Purpose of the Glossy Finish
Building Science Principles
The glaze forms an impervious layer that significantly reduces water absorption and porosity compared to traditional bricks.
Moisture and Stain Resistance: Prevents penetration by water, chemicals, graffiti, and frost, minimizing damage in wet or polluted environments.
Abrasion and Impact Tolerance: The hard vitreous surface withstands wear, making it suitable for high-traffic areas.
Hygiene and Cleaning: Non-porous quality facilitates easy removal of dirt, historically valuable in smoky industrial eras.
In climate considerations, glazed bricks excel in freeze-thaw cycles by blocking liquid water ingress, though proper drainage systems are required to manage any moisture entering joints.
Downsides of Glossy Glazed Bricks
Material Behavior and Limitations
While durable, the impervious glaze introduces specific drawbacks rooted in building science.
Reduced Vapor Permeability: Unlike porous traditional bricks that allow moisture vapor to escape (breathability), the glaze traps vapor, potentially leading to internal condensation or joint deterioration if not paired with vented drainage walls.
Higher Weight and Cost: Double firing and glazing increase production energy and material expenses; glazed units are heavier, affecting structural design.
Incompatibility with Surface Treatments:
German Smear (or mortar wash) requires adhesion to a porous brick surface; the smooth, non-absorptive glaze prevents proper bonding of mortar.
Painting or limewash similarly fails to adhere reliably, as the vitreous layer rejects coatings designed for absorbent clay.
Distinctions: German Smear involves troweling cementitious mortar over bare brick for textured antiquing; limewash uses breathable slaked lime; whitewash is thinned paint; painted brick seals with opaque latex.
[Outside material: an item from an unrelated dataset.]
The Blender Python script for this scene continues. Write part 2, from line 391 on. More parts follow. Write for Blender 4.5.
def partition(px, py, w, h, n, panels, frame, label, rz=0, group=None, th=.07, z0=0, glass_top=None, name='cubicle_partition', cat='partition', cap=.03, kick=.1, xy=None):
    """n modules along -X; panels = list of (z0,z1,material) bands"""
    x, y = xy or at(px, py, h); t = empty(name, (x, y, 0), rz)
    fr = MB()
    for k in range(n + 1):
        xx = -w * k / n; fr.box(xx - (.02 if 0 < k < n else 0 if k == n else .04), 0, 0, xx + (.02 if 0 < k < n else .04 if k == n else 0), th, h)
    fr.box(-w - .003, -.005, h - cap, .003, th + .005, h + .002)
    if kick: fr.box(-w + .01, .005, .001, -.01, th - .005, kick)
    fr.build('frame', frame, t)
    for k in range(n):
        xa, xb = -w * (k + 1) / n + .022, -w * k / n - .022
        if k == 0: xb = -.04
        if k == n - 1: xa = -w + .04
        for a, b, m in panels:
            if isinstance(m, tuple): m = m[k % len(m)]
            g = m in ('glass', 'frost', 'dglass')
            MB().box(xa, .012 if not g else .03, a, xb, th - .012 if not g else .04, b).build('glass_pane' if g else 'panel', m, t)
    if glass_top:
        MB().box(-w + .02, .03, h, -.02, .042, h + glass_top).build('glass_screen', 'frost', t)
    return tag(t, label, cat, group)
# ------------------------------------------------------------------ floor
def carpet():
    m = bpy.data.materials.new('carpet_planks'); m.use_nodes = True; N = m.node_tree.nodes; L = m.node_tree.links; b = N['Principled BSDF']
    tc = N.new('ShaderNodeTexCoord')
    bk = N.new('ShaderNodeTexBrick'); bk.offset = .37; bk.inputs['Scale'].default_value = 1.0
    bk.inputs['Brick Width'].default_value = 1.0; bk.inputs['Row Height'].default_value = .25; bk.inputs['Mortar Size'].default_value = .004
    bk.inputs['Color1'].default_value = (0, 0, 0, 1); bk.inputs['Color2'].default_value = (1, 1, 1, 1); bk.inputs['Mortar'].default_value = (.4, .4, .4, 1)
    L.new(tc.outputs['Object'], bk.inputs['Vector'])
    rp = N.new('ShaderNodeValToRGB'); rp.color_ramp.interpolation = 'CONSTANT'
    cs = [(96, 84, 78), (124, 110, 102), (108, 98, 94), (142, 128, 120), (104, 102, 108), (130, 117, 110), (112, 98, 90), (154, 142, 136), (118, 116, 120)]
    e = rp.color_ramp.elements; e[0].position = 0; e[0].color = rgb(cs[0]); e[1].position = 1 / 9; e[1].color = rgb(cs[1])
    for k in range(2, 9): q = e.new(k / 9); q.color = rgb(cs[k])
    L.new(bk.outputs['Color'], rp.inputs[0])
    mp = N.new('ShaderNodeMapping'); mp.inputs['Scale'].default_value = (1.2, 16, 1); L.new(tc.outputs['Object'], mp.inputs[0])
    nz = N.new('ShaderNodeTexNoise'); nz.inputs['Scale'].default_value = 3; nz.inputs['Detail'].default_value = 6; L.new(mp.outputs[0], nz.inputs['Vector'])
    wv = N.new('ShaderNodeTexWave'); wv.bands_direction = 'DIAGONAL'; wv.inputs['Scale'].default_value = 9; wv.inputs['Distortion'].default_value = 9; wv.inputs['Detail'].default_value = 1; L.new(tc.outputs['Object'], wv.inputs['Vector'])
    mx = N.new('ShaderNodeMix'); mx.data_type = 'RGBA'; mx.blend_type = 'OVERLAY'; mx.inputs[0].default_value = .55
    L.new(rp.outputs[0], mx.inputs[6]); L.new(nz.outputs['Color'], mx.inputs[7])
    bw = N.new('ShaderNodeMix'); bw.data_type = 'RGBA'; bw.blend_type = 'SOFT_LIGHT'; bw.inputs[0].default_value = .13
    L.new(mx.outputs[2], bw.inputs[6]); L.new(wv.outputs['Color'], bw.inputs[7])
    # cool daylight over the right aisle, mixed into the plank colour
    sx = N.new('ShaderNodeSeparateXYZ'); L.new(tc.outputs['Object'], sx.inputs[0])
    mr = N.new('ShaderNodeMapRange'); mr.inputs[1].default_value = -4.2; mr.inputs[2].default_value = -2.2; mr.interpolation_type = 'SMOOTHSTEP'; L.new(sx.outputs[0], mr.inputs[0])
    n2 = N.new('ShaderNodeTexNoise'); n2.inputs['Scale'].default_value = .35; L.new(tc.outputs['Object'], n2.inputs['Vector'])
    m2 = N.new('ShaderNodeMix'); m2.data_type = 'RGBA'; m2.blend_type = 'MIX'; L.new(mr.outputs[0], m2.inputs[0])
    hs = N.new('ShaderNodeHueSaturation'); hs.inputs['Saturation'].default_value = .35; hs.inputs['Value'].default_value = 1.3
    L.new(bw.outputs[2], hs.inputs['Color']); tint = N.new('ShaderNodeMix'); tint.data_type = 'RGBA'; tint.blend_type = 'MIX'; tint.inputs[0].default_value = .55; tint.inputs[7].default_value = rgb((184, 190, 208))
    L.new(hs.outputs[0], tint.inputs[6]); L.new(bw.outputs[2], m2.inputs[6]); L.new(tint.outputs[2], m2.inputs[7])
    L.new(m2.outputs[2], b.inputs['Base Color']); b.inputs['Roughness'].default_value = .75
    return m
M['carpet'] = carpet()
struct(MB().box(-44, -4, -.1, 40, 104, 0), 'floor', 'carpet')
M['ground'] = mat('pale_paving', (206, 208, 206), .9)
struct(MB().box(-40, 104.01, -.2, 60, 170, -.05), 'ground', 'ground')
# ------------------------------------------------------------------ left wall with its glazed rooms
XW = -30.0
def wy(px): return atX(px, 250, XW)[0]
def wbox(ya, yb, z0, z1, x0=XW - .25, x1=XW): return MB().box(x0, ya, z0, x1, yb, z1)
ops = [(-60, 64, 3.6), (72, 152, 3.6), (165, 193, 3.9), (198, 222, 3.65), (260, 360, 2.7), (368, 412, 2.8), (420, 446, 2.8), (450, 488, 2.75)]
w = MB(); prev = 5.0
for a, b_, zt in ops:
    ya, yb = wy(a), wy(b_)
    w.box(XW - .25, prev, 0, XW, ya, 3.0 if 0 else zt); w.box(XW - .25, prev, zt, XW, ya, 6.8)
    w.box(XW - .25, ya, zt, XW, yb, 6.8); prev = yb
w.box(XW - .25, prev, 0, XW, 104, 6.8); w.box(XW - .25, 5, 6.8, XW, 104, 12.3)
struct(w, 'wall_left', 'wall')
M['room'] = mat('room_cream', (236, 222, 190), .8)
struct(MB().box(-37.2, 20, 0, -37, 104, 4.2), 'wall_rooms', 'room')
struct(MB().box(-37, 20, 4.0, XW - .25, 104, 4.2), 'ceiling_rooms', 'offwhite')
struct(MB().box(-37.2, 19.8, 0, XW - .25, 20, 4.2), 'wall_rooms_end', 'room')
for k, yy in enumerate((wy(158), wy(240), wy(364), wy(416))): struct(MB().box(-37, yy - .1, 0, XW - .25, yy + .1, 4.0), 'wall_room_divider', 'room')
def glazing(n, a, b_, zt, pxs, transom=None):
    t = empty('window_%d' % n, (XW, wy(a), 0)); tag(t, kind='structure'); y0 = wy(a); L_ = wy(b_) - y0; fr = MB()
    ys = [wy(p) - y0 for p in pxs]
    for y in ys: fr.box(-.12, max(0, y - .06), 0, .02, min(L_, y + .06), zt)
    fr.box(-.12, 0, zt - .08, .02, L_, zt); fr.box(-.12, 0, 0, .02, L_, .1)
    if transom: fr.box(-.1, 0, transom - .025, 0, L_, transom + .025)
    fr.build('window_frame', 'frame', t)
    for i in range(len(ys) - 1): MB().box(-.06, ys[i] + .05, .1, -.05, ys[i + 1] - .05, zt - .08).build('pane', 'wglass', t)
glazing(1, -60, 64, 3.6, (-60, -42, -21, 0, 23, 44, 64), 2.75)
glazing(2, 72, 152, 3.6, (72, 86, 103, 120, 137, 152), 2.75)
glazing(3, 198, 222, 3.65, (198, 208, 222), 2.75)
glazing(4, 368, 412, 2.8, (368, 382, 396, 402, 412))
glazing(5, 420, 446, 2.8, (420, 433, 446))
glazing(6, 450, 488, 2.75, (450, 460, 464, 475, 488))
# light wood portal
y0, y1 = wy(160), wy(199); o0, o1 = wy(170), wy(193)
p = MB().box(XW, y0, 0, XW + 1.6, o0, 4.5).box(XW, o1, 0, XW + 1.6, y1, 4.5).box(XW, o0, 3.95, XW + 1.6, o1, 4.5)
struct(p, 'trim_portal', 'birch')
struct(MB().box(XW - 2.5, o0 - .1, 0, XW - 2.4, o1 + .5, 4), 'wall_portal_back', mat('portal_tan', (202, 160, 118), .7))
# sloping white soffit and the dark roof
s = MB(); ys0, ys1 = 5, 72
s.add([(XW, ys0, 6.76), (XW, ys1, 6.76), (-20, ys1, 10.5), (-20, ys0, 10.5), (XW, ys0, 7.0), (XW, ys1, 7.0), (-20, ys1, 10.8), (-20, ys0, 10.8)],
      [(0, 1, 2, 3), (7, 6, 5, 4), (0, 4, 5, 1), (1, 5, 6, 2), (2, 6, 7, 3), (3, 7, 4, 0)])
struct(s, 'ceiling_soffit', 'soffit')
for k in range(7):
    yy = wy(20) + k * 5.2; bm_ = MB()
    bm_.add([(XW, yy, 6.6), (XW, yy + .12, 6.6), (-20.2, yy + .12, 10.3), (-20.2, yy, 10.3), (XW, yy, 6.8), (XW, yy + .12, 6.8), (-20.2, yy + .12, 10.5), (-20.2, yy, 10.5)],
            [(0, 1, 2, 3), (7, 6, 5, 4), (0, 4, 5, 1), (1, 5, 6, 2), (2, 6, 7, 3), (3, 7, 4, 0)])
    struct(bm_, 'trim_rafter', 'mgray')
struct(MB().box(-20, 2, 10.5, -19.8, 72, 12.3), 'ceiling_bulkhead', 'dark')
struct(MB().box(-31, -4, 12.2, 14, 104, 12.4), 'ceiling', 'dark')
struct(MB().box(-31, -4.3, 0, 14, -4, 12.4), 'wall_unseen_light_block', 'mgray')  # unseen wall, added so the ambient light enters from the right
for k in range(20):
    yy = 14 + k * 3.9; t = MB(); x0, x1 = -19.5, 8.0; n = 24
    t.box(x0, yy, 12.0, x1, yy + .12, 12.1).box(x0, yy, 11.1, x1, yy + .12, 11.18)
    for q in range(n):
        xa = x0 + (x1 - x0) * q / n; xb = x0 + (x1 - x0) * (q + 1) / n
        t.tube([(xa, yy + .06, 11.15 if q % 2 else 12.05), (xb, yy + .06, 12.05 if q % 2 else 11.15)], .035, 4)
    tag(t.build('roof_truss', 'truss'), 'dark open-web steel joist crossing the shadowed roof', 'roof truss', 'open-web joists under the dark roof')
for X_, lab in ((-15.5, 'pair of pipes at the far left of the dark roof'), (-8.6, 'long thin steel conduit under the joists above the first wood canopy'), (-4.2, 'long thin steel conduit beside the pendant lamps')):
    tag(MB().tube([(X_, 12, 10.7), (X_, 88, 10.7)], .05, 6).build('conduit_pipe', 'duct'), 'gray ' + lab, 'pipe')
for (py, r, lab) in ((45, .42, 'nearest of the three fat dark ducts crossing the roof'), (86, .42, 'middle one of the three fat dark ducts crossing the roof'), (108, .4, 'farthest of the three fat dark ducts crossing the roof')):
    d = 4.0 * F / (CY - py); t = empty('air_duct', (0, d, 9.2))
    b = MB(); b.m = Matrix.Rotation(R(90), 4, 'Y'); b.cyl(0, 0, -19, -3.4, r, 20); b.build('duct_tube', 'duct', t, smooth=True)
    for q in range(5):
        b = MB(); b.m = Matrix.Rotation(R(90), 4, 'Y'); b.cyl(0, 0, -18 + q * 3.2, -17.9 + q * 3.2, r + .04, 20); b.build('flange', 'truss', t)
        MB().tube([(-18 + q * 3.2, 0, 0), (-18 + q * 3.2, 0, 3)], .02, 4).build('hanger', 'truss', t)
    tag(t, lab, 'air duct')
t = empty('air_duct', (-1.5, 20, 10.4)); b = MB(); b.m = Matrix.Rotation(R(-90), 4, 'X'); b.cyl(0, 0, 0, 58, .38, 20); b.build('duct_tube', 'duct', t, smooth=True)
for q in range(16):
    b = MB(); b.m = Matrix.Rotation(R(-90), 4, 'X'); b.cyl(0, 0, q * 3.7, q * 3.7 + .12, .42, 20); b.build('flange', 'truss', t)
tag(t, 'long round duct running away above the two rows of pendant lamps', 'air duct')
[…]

None perform effectively on glazed surfaces.
Potential for Damage: Glaze is prone to chipping during handling; repairs are difficult without visible mismatch.
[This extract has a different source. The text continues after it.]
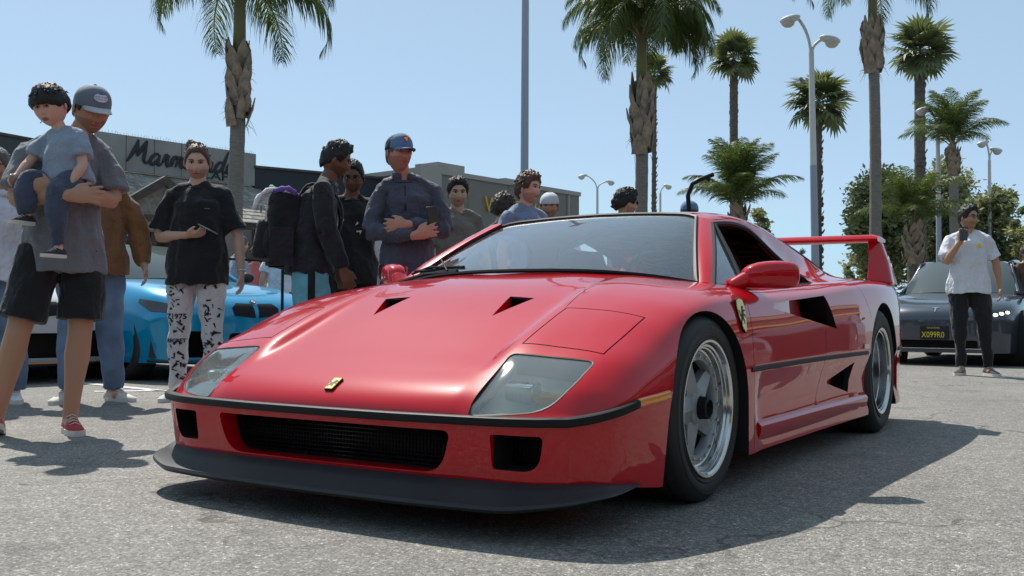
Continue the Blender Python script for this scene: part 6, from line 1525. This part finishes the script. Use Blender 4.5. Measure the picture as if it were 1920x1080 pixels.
# 1 man in the white hoodie at the left edge
L1 = ground(-8, 6.9)
t1, J1, X1 = person('person in a white hoodie and sunglasses cut off by the left edge', L1, face_yaw(L1, -.25), 1.76, skin='skin_tan', hair=('short', 'grey_hair'), top=(C['hood'], 'long', .22, 'hoodie', .84), bottom=(C['denim'], 'trousers', .1, 'jeans'), shoes=(C['whitec'], S['shoe_sole'], .3), seed=1, bulk=1.12, head_rot=(-.1, 0, -.2), pose=dict(wrL=(-.30, .10, .92), wrR=(.30, .08, .92)))
mb = MB(); 
for s in (1, -1): mb.ball((s*.031, .093, .016), (.025, .008, .018), 12)
mb.tube([(-.078, -.01, .02), (-.06, .075, .022), (0, .098, .024), (.06, .075, .022), (.078, -.01, .02)], .0028, 6); o = mb.build('sunglasses', S['lens'], None, sharp=None, xf=X1); o.parent = t1
mb = MB(); mb.tube([Vector(J1['neck'])+Vector((.085*math.cos(a), .075*math.sin(a)-.0, .0+.03*math.sin(a)*-1)) for a in np.linspace(0, 2*math.pi, 20)], .028, 8); o = mb.build('hood', C['hood'], None, sharp=None); o.parent = t1
hd = [c for c in t1.children if c.name.startswith('hoodie')][0]
decal(flat_poly([(-.15, -.11), (.15, -.11), (.15, .11), (-.15, .11)]), hd, (.0, 0, 1.235), (1, 0, 0), (0, 0, 1), M['spoiler'], 'print_panel', .003)
for pts in ([(-.10, .085), (.04, .085), (.04, -.03), (-.02, -.03), (-.02, -.05), (.04, -.05), (.04, -.085), (-.10, -.085), (-.10, -.06), (-.06, -.06), (-.06, .0), (-.02, .0), (-.02, .05), (-.10, .05)],):
    decal(flat_poly([(x+.09, y) for x, y in pts]), hd, (0, 0, 1.235), (1, 0, 0), (0, 0, 1), C['whitec'], 'print_figure', .0055)

# 2 man carrying the toddler
L2 = ground(117, 5.2)
t2, J2, X2 = person('person in grey T-shirt, black shorts and red shoes carrying a small boy', L2, face_yaw(L2, .05), 1.84, skin='skin_tan', hair=('cap', 'black_hair'), headP=dict(w=.080, jaw=.16), head_rot=(-.34, 0, .32), bulk=1.0, vox=.0068, seed=2,
    top=(C['heather'], 'tee', .09, 't_shirt', .80, .80), bottom=(C['blackc'], 'shorts', .06, 'shorts', .84), shoes=(C['red_canvas'], S['shoe_sole'], .12, {'L': -.0, 'R': .25}),
    pose=dict(neck=(-.055, .0, 1.475), head=(-.115, .045, 1.625), shR=(.165, -.01, 1.40), shL=(-.182, -.01, 1.41), elR=(.225, .09, 1.15), wrR=(.0, .36, 1.155), elL=(-.228, .06, 1.17), wrL=(.06, .26, 1.20), hipR=(.10, 0, .92), hipL=(-.10, 0, .92), knR=(.20, .04, .50), anR=(.285, -.06, .09), knL=(-.08, .03, .50), anL=(-.045, .0, .09)),
    hands=dict(R=dict(fwd=(-1, .0, .06), palm=(0, -1, -.1), thumb=(0, 0, 1), curl=.16), L=dict(fwd=(1, .0, .10), palm=(0, -1, .0), thumb=(0, 0, 1), curl=.3)))
cp = make_cap(t2, C['capgrey'], C['capgrey'], C['brimw']); cp.matrix_local = X2
br_ = [c for c in cp.children if c.name.startswith('brim')][0]
ov = flat_poly([(.036*math.cos(a), .021*math.sin(a)) for a in np.linspace(0, 2*math.pi, 24)[:-1]]); decal(ov, cp, (0, .1, .082), (-1, 0, 0), (0, -.25, 1), C['whitec'], 'patch', .003)
decal(flat_text('KING ROPES', .0135), cp, (0, .1, .086), (-1, 0, 0), (0, -.25, 1), mat('blue ink', (.04, .08, .45), .6), 'patch_text', .0042)
decal(flat_text('SHERIDAN, WYO', .0085), cp, (0, .1, .073), (-1, 0, 0), (0, -.25, 1), bpy.data.materials['blue ink'], 'patch_text', .0042)
decal(flat_poly([(-.016, 0), (.016, 0), (.004, .009), (0, .012), (-.004, .009)]), cp, (0, .1, .0985), (-1, 0, 0), (0, -.25, 1), bpy.data.materials['blue ink'], 'patch_text', .0042)
mb = MB()
w_ = J2['wrL']-(J2['wrL']-J2['elL']).normalized()*.03; ax = (J2['wrL']-J2['elL']).normalized()
for dd, rr in ((0, .036), (.012, .035)):
    a1 = ax.orthogonal().normalized(); b1_ = ax.cross(a1); mb.tube([w_+ax*dd+(a1*math.cos(q)+b1_*math.sin(q))*rr for q in np.linspace(0, 2*math.pi, 18)], .005, 6)
o = mb.build('bracelet', mat('purple band', (.10, .06, .25), .6), None, sharp=None); o.parent = t2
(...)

In freeze-thaw prone climates, while the face resists water, overall wall assembly must accommodate reduced breathability to avoid trapped moisture issues.
Conclusion
The glossy appearance of glazed bricks stems from ceramic glazing or vitrification, providing an impervious, low-maintenance surface rooted in ancient protective traditions. This finish enhances resistance to moisture, staining, and wear but compromises vapor permeability and excludes modifications like German Smear or painting due to poor adhesion on non-porous faces. These characteristics make glazed bricks suitable for specific hygienic or exposed applications while highlighting the breathable advantages of traditional unglazed brick in many historic and conservation contexts.